Questa volta è diversa dal passato (I Parte)

- 07/11/2016
Da sedici anni discutiamo in tutti i modi l’operato stigmatizzabile delle banche centrali mondiali. Infatti a gennaio un giornalista ci ha contattati, chiedendo cosa ne pensassimo del mercato azionario: gli rispondemmo che l’attesa era per un ribasso massiccio delle quotazioni, alimentato dal rialzo dei tassi di interesse. Al che il giornalista rilevò come ogni volta che la Federal Reserve ha aumentato i tassi di interesse, il mercato ha reagito favorevolmente. Al momento, obiettivamente, ha ragione lui. Ma fra poche settimane la Fed interverrà nuovamente, e poi di nuovo nei mesi successivi, per riparare il danno compiuto; e la situazione si ribalterà.
All’epoca cercammo di persuadere il giornalista che stiamo vivendo in un’epoca completamente differente dal passato, quando la borsa saliva quando la Fed aumentava i tassi, perché ciò implicava che l’economia si stava muovendo bene e che c’erano rischi di surriscaldamento dei prezzi. Oggi veniamo da tre round di allentamento quantitativo e da tassi di interesse prossimi allo zero da otto anni, con la banca centrale americana chiamata a gestire un bilancio passato da 800 a 4500 miliardi di dollari. Questa enorme massa di denaro deve essere ridimensionata. Una simile iniezione di liquidità non ha provocato una bolla inflazionistica perché la velocità di circolazione della moneta è risultata molto contenuta. L’iniezione di liquidità non ha prodotto inflazione perché il denaro non ha raggiunto famiglie e imprese per essere speso. La chiamano “trappola della liquidità”, e in Giappone ci sono intrappolati da 27 anni: il debito generato negli Stati Uniti, al pari del Sol Levante, ha prodotto un ambiente deflazionistico, che impedisce il conseguimento della velocità di fuga.

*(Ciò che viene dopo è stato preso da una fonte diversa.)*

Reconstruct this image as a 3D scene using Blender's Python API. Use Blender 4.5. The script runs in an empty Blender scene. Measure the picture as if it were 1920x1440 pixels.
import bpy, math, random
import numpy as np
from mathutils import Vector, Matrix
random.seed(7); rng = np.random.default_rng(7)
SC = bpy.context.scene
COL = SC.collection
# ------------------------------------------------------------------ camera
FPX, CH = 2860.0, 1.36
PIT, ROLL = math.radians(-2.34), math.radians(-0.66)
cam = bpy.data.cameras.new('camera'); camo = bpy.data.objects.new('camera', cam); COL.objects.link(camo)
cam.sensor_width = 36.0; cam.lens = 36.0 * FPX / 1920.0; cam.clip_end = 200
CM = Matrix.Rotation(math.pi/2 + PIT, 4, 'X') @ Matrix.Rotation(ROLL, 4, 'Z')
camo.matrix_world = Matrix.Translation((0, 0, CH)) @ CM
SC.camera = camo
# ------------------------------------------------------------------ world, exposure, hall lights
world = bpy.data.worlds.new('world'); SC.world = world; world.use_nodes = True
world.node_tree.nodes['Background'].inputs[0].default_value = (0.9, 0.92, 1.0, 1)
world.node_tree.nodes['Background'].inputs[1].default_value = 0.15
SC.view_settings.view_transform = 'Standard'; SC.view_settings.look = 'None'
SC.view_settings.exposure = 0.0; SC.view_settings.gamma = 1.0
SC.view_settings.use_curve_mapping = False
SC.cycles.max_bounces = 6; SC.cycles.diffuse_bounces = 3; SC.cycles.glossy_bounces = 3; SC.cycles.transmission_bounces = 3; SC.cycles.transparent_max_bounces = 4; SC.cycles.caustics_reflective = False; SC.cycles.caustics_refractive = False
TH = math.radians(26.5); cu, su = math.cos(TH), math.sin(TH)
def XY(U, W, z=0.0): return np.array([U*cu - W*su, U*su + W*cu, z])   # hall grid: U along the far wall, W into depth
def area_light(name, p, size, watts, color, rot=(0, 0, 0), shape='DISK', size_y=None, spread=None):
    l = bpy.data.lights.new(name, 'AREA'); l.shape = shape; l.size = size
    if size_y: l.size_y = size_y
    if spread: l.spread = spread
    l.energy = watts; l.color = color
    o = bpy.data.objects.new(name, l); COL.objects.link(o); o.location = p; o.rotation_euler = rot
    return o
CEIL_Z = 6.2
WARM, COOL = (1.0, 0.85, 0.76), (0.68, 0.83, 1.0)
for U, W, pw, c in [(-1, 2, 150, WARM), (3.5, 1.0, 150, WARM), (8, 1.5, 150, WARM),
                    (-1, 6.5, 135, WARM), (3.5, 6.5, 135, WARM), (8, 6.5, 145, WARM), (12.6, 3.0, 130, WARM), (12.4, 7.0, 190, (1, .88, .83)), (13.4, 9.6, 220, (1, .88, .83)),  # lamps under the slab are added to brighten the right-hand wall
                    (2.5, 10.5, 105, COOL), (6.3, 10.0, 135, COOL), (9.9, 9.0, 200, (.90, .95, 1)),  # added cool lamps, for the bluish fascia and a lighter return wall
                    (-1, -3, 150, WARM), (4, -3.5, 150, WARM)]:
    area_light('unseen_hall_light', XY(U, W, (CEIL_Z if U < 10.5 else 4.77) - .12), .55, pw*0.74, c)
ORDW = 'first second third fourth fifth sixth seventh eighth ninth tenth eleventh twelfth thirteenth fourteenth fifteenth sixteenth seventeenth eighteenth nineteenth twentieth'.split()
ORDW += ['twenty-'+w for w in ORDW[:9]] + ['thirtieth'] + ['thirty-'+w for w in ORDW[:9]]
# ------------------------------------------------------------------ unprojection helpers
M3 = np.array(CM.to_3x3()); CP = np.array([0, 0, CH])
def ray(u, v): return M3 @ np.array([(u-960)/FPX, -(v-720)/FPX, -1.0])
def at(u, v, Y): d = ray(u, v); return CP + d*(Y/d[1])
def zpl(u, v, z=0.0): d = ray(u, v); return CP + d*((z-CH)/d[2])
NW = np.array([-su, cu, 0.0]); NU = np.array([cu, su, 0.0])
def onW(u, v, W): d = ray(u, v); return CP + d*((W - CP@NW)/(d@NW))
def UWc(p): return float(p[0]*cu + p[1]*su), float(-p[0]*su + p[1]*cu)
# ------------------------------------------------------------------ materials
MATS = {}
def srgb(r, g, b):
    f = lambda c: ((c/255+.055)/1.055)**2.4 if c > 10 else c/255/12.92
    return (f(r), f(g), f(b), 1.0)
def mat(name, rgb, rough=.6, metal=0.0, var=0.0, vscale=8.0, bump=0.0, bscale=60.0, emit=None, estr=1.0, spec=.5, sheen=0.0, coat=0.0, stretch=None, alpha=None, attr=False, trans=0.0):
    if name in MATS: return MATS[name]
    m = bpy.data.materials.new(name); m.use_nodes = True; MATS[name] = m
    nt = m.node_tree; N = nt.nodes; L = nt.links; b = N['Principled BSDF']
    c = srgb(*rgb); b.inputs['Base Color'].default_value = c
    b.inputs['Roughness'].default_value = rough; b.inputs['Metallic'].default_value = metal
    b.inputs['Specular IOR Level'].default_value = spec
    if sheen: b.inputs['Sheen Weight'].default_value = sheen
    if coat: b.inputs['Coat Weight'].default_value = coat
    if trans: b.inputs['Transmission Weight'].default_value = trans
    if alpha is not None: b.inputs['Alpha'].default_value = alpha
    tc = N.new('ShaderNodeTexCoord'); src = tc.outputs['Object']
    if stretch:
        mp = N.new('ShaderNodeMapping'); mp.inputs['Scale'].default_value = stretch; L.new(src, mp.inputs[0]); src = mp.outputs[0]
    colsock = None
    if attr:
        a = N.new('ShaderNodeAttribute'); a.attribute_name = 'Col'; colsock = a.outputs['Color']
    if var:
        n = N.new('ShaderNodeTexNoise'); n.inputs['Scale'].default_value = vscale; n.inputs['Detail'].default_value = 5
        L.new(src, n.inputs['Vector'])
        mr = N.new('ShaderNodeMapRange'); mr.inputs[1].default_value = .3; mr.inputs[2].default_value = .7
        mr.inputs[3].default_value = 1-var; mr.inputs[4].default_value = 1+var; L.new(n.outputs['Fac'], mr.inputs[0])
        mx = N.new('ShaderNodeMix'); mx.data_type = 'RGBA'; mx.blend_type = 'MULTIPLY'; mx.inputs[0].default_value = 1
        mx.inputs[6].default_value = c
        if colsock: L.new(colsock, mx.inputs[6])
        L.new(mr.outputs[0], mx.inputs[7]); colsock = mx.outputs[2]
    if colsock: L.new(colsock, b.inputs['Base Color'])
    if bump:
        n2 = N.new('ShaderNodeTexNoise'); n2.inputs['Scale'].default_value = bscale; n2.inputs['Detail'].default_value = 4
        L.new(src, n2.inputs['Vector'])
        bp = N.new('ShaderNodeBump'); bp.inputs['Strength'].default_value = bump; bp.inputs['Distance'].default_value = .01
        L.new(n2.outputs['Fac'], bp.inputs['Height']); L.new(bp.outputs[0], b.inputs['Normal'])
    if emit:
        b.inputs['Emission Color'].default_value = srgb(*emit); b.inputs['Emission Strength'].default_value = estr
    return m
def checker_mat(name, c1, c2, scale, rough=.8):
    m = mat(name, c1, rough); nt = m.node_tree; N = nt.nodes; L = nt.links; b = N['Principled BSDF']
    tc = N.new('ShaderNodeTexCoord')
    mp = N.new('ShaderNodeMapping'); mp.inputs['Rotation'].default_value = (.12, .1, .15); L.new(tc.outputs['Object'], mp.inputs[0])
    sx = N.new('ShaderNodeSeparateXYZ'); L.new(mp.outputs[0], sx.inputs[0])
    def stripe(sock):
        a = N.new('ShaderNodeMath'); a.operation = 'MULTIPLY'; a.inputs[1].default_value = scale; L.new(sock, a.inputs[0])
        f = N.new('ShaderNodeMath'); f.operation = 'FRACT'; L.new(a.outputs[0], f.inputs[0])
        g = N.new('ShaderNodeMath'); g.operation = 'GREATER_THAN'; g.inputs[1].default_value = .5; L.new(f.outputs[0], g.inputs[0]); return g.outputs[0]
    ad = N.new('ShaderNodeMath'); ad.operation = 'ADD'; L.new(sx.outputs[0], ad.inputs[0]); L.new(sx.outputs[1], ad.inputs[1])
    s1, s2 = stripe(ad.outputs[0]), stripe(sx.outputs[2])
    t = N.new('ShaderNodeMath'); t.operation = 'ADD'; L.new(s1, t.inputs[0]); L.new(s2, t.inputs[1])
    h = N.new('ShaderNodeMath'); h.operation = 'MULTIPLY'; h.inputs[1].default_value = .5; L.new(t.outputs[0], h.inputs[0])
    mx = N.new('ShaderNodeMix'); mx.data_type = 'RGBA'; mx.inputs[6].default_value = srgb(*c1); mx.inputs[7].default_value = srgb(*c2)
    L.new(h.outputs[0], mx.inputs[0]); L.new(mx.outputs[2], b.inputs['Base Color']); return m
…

Questo volta è differente rispetto al passato perché la Fed si accinge ad aumentare i tassi alla fine di una prolungata espansione, e con il settore manifatturiero in affanno. Oltretutto la Fed si accinge ad aumentare i tassi mentre virtualmente tutte le altre banche centrali mondiali si apprestano a fare il contrario. Facile immaginare la reazione del dollaro, che renderà sempre più impegnativo competere contro i nostri partner commerciali e le rispettive esportazioni. Mentre noi rivalutiamo, essi svalutano, onde vendere negli Stati Uniti più beni e servizi.